Lei parla di scuola. Come crede che si rapportino, invece, i giovani adulti, ventenni e universitari, alla memoria storica e ai fatti del ‘900?
Si tratta di una generazione che ha l’età dei ventenni di 76 anni fa. Giovani che, in qualche modo, sono stati costretti a scegliere. Il non banalizzare quegli avvenimenti vuol dire anche capire quella generazione di ventenni che ha visto la propria giovinezza bruciata dalla guerra. E allora rendersi conto di quelle condizioni è una delle strade per far nascere un interesse storico e per capire da dove siamo partiti. Io non sono stato tra i ventenni di quegli anni, sono nato poco dopo, ma i miei occhi di bambino ricordano le immagini delle macerie nella città di Torino perché la ricostruzione non è stata immediata.
Quali sono le prime che le vengono in mente?
Ero piccolissimo, avevo appena quattro anni. Ricordo che proprio difronte a casa mia c’era un edificio bombardato. Le prime immagini che ricordo sono quelle delle macerie lasciate dalla guerra. Quando ero bambino esisteva ancora il razionamento: si comprava il cibo con tessera. Da quei giovani che avevano vent’anni e che si trovarono a contatto con scelte difficili, con la morte e con la fame è nata la forza che ha poi consentito il riscatto e la ricostruzione di un paese distrutto dalla guerra. Lì ci sono i germi di quella che sarebbe stata l’Italia futura e anche dell’Europa futura.
L’Italia futura dell’epoca è l’Italia di oggi. Come crede siano cambiati i ventenni?
La mia generazione ha avuto percorsi di impegno sociale molto diversi da quelli di oggi. Quando io avevo 20 anni le ideologie novecentesche erano tutte in piedi. Ho molta fiducia nei ventenni di oggi. Credo abbiano molte potenzialità di costruire una società futura con elementi che erano già nelle aspettative di quei giovani di 76 anni fa, cioè di una società che coniughi la libertà alla giustizia. Certo, hanno bisogno di essere condotti e di avere gli strumenti di conoscenza necessaria, ma vedo che i giovani in questo sono ricettivi.
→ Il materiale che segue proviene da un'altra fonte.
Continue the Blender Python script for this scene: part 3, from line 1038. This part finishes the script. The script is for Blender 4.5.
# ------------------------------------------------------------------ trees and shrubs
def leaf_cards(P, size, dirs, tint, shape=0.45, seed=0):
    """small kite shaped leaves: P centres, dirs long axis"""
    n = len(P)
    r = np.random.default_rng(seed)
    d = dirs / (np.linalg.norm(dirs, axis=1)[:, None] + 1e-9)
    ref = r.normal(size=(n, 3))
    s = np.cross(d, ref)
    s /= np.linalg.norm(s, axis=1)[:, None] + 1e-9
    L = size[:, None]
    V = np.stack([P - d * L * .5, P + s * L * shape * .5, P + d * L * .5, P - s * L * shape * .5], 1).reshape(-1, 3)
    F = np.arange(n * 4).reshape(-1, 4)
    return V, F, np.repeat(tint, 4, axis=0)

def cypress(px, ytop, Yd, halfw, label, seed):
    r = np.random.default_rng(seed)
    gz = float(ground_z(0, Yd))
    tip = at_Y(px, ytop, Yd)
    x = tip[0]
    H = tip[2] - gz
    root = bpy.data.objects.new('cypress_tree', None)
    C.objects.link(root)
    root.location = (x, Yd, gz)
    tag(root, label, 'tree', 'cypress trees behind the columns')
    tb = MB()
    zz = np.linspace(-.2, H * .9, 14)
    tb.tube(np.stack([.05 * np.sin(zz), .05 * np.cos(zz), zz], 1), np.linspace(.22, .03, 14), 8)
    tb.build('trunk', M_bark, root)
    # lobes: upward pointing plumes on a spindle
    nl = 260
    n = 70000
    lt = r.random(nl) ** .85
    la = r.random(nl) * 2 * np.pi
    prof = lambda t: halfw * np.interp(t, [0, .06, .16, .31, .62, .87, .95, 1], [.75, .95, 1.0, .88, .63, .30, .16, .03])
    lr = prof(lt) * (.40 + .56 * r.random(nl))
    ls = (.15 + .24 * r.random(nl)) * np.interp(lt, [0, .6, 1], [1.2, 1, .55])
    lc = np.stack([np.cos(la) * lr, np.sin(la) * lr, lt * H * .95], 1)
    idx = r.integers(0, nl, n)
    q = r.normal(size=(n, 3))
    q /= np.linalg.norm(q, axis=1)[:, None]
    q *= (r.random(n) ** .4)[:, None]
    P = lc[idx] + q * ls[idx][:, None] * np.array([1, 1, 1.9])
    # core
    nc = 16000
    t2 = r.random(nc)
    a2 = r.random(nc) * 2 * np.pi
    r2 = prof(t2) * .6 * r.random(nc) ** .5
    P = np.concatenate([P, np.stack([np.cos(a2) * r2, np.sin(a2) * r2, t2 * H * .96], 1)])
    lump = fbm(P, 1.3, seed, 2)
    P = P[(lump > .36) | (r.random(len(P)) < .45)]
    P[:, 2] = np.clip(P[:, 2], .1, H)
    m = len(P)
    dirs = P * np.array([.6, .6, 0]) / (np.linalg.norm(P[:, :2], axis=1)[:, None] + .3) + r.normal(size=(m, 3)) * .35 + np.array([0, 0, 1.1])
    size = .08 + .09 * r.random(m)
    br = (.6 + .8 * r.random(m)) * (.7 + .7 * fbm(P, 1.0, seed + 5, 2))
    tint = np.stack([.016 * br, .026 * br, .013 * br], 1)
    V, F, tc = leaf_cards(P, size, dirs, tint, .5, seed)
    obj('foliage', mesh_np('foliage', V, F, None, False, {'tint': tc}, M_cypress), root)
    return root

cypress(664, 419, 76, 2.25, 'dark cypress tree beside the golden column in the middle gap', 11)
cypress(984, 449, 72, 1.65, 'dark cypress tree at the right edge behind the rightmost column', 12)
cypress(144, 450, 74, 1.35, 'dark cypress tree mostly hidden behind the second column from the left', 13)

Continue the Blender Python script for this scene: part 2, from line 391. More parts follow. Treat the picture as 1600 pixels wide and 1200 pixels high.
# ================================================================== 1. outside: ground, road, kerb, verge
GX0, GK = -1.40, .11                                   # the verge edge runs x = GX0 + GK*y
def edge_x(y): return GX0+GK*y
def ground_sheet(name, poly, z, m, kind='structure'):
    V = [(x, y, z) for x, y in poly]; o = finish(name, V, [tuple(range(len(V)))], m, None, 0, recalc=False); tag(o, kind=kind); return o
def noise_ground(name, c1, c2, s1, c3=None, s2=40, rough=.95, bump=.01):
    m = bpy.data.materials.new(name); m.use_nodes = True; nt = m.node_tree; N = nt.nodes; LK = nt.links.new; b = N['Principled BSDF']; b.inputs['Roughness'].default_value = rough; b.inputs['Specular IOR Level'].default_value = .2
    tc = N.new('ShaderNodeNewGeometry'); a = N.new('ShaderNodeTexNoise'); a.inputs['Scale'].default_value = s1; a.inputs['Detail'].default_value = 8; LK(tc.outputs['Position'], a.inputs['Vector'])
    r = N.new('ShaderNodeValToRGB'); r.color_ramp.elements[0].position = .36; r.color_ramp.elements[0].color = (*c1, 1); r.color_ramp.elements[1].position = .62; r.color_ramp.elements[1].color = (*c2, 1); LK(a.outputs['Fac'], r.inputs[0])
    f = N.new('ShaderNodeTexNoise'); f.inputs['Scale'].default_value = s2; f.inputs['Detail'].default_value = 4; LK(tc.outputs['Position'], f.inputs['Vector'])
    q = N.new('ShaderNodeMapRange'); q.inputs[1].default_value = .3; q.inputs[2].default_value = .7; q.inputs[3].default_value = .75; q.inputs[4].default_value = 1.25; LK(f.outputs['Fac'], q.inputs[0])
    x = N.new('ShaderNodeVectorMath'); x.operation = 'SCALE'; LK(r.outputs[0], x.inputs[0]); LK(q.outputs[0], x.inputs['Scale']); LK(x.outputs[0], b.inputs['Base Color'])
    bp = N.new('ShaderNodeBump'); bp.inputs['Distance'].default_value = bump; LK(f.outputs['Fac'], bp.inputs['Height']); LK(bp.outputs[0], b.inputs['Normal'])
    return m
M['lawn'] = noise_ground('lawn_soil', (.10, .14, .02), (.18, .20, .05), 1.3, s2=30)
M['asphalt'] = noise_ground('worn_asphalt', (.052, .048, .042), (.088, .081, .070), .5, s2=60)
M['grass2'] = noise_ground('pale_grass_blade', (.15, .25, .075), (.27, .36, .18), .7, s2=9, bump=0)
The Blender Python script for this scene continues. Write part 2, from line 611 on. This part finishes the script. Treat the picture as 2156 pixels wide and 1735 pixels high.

Ho molta fiducia in loro, questo mi dà qualche speranza per il futuro.
La percezione è che oggi si faccia fatica a ricordare anche rispetto ai momenti più tragici dell’ultimo anno.
Bisogna che quegli avvenimenti, quel nodo cruciale della realtà del ‘900 venga ripreso. È l’ora di fare i conti, cosa che non abbiamo mai fatto fino in fondo, con il fascismo. Bisogna chiederci quanto ci siamo autoassolti. E, anche in questo caso, bisogna togliersi gli occhiali delle ideologie novecentesche. Infondo, bisogna riconoscere che il fascismo è un fenomeno che nasce in Italia dopo la prima guerra mondiale.
Se c’è un messaggio che dobbiamo lanciare il 25 aprile, oltre a ricordare il sacrificio di chi ha fatto quelle scelte difficili, è tornare a considerare la resistenza come un mosaico perché è una resistenza che coinvolge strati sociali, condizioni culturali e ideologie diverse e contraddittorie tra loro, ma che si ritrovano. Questo mosaico ci riporta alla nostra coscienza collettiva che deve essere ricostruita perché si sta perdendo in una serie di individualismi e di particolarismi. E questo è l’elemento che mi preoccupa di più.